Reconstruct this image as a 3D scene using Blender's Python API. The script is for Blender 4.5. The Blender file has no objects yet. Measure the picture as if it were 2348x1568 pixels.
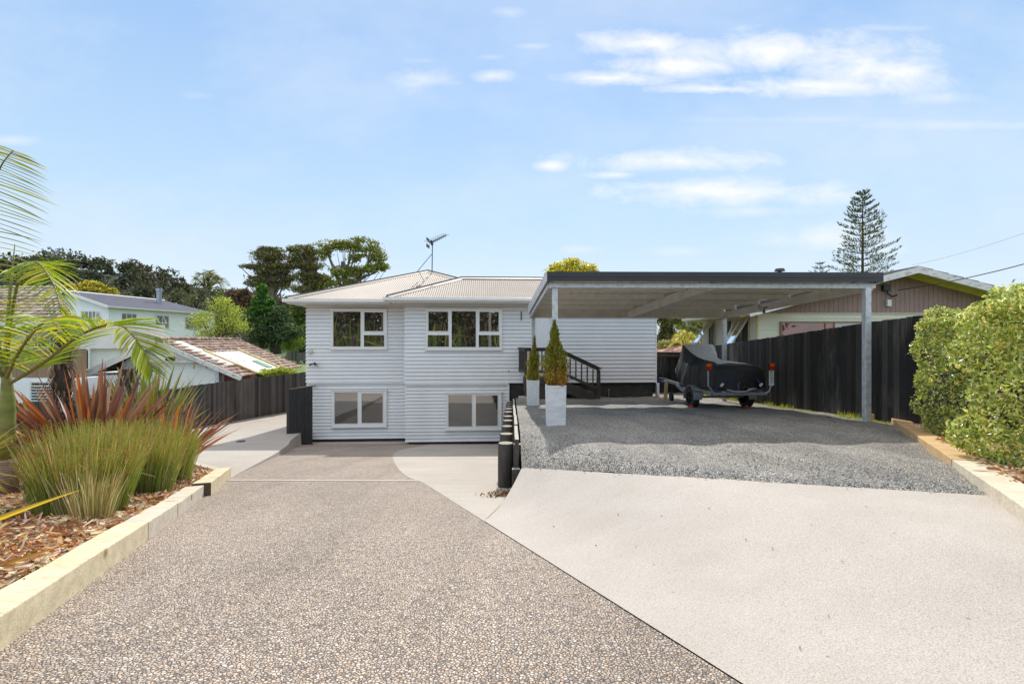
import bpy, math, random
import numpy as np
from mathutils import Vector, Matrix
random.seed(7)
rng = np.random.default_rng(7)
SC = bpy.context.scene
COL = SC.collection
F = 1130.0          # focal length in units of a 2348 px wide picture
CX, HY = 1174.0, 784.0
def P(x, y, d):     # point seen at (x, y) that stands d metres away from the eye
    return Vector(((x - CX) / F * d, d, (HY - y) / F * d))
R = math.radians

# ------------------------------------------------------------------ helpers
class MB:
    def __init__(s): s.v = []; s.f = []; s.m = []; s.cur = 0
    def add(s, vs, fs):
        o = len(s.v); s.v += [tuple(p) for p in vs]
        for f in fs: s.f.append(tuple(i + o for i in f)); s.m.append(s.cur)
    def hexa(s, p):     # 8 points: bottom ring 0-3, top ring 4-7
        s.add(p, [(3, 2, 1, 0), (4, 5, 6, 7), (0, 1, 5, 4), (1, 2, 6, 5), (2, 3, 7, 6), (3, 0, 4, 7)])
    def box(s, x0, x1, y0, y1, z0, z1):
        s.hexa([(x0, y0, z0), (x1, y0, z0), (x1, y1, z0), (x0, y1, z0), (x0, y0, z1), (x1, y0, z1), (x1, y1, z1), (x0, y1, z1)])
    def bar(s, p, q, w, h, up=(0, 0, 1)):
        p = Vector(p); q = Vector(q); d = (q - p).normalized(); up = Vector(up)
        a = d.cross(up)
        if a.length < 1e-4: a = d.cross(Vector((1, 0, 0)))
        a.normalize(); b = a.cross(d).normalized()
        a *= w / 2; b *= h / 2
        s.hexa([p - a - b, q - a - b, q + a - b, p + a - b, p - a + b, q - a + b, q + a + b, p + a + b])
    def tube(s, pts, r, n=8, cap=True):
        pts = [Vector(p) for p in pts]; k = len(pts)
        rs = [r] * k if not hasattr(r, '__len__') else list(r)
        o = len(s.v); prev = None
        for i, p in enumerate(pts):
            t = (pts[min(i + 1, k - 1)] - pts[max(i - 1, 0)]).normalized()
            if prev is None:
                a = t.cross(Vector((0, 0, 1)))
                if a.length < 1e-3: a = t.cross(Vector((1, 0, 0)))
            else:
                a = prev - t * prev.dot(t)
            a.normalize(); prev = a; b = t.cross(a)
            for j in range(n):
                an = 2 * math.pi * j / n
                s.v.append(tuple(p + (a * math.cos(an) + b * math.sin(an)) * rs[i]))
        for i in range(k - 1):
            for j in range(n):
                j2 = (j + 1) % n
                s.f.append((o + i * n + j, o + i * n + j2, o + (i + 1) * n + j2, o + (i + 1) * n + j)); s.m.append(s.cur)
        if cap:
            s.f.append(tuple(o + j for j in reversed(range(n)))); s.m.append(s.cur)
            s.f.append(tuple(o + (k - 1) * n + j for j in range(n))); s.m.append(s.cur)
    def prism(s, poly, vec):
        n = len(poly); vec = Vector(vec)
        a = [Vector(p) for p in poly]; b = [p + vec for p in a]
        s.add(a + b, [tuple(reversed(range(n))), tuple(range(n, 2 * n))] + [(i, (i + 1) % n, n + (i + 1) % n, n + i) for i in range(n)])
    def quad(s, a, b, c, d): s.add([a, b, c, d], [(0, 1, 2, 3)])
    def grid(s, fn, us, vs):
        o = len(s.v); nu = len(us); nv = len(vs)
        for v in vs:
            for u in us: s.v.append(tuple(fn(u, v)))
        for j in range(nv - 1):
            for i in range(nu - 1):
                s.f.append((o + j * nu + i, o + j * nu + i + 1, o + (j + 1) * nu + i + 1, o + (j + 1) * nu + i)); s.m.append(s.cur)
    def build(s, name, mat, parent=None, bevel=0, smooth=False):
        me = bpy.data.meshes.new(name); me.from_pydata(s.v, [], s.f)
        mats = mat if isinstance(mat, (list, tuple)) else [mat]
        for m in mats: me.materials.append(m)
        if len(mats) > 1: me.polygons.foreach_set('material_index', s.m)
        if smooth: me.polygons.foreach_set('use_smooth', [True] * len(me.polygons))
        me.update()
        return link(name, me, parent, bevel)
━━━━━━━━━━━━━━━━
## What this task involves
Copy the material exactly. Do not include the pictures.

## Response below
Reconstruct this image as a 3D scene using Blender's Python API. The script is for Blender 4.5. The Blender file has no objects yet. Measure the picture as if it were 2348x1568 pixels.
import bpy, math, random
import numpy as np
from mathutils import Vector, Matrix
random.seed(7)
rng = np.random.default_rng(7)
SC = bpy.context.scene
COL = SC.collection
F = 1130.0          # focal length in units of a 2348 px wide picture
CX, HY = 1174.0, 784.0
def P(x, y, d):     # point seen at (x, y) that stands d metres away from the eye
    return Vector(((x - CX) / F * d, d, (HY - y) / F * d))
R = math.radians

# ------------------------------------------------------------------ helpers
class MB:
    def __init__(s): s.v = []; s.f = []; s.m = []; s.cur = 0
    def add(s, vs, fs):
        o = len(s.v); s.v += [tuple(p) for p in vs]
        for f in fs: s.f.append(tuple(i + o for i in f)); s.m.append(s.cur)
    def hexa(s, p):     # 8 points: bottom ring 0-3, top ring 4-7
        s.add(p, [(3, 2, 1, 0), (4, 5, 6, 7), (0, 1, 5, 4), (1, 2, 6, 5), (2, 3, 7, 6), (3, 0, 4, 7)])
    def box(s, x0, x1, y0, y1, z0, z1):
        s.hexa([(x0, y0, z0), (x1, y0, z0), (x1, y1, z0), (x0, y1, z0), (x0, y0, z1), (x1, y0, z1), (x1, y1, z1), (x0, y1, z1)])
    def bar(s, p, q, w, h, up=(0, 0, 1)):
        p = Vector(p); q = Vector(q); d = (q - p).normalized(); up = Vector(up)
        a = d.cross(up)
        if a.length < 1e-4: a = d.cross(Vector((1, 0, 0)))
        a.normalize(); b = a.cross(d).normalized()
        a *= w / 2; b *= h / 2
        s.hexa([p - a - b, q - a - b, q + a - b, p + a - b, p - a + b, q - a + b, q + a + b, p + a + b])
    def tube(s, pts, r, n=8, cap=True):
        pts = [Vector(p) for p in pts]; k = len(pts)
        rs = [r] * k if not hasattr(r, '__len__') else list(r)
        o = len(s.v); prev = None
        for i, p in enumerate(pts):
            t = (pts[min(i + 1, k - 1)] - pts[max(i - 1, 0)]).normalized()
            if prev is None:
                a = t.cross(Vector((0, 0, 1)))
                if a.length < 1e-3: a = t.cross(Vector((1, 0, 0)))
            else:
                a = prev - t * prev.dot(t)
            a.normalize(); prev = a; b = t.cross(a)
            for j in range(n):
                an = 2 * math.pi * j / n
                s.v.append(tuple(p + (a * math.cos(an) + b * math.sin(an)) * rs[i]))
        for i in range(k - 1):
            for j in range(n):
                j2 = (j + 1) % n
                s.f.append((o + i * n + j, o + i * n + j2, o + (i + 1) * n + j2, o + (i + 1) * n + j)); s.m.append(s.cur)
        if cap:
            s.f.append(tuple(o + j for j in reversed(range(n)))); s.m.append(s.cur)
            s.f.append(tuple(o + (k - 1) * n + j for j in range(n))); s.m.append(s.cur)
    def prism(s, poly, vec):
        n = len(poly); vec = Vector(vec)
        a = [Vector(p) for p in poly]; b = [p + vec for p in a]
        s.add(a + b, [tuple(reversed(range(n))), tuple(range(n, 2 * n))] + [(i, (i + 1) % n, n + (i + 1) % n, n + i) for i in range(n)])
    def quad(s, a, b, c, d): s.add([a, b, c, d], [(0, 1, 2, 3)])
    def grid(s, fn, us, vs):
        o = len(s.v); nu = len(us); nv = len(vs)
        for v in vs:
            for u in us: s.v.append(tuple(fn(u, v)))
        for j in range(nv - 1):
            for i in range(nu - 1):
                s.f.append((o + j * nu + i, o + j * nu + i + 1, o + (j + 1) * nu + i + 1, o + (j + 1) * nu + i)); s.m.append(s.cur)
    def build(s, name, mat, parent=None, bevel=0, smooth=False):
        me = bpy.data.meshes.new(name); me.from_pydata(s.v, [], s.f)
        mats = mat if isinstance(mat, (list, tuple)) else [mat]
        for m in mats: me.materials.append(m)
        if len(mats) > 1: me.polygons.foreach_set('material_index', s.m)
        if smooth: me.polygons.foreach_set('use_smooth', [True] * len(me.polygons))
        me.update()
        return link(name, me, parent, bevel)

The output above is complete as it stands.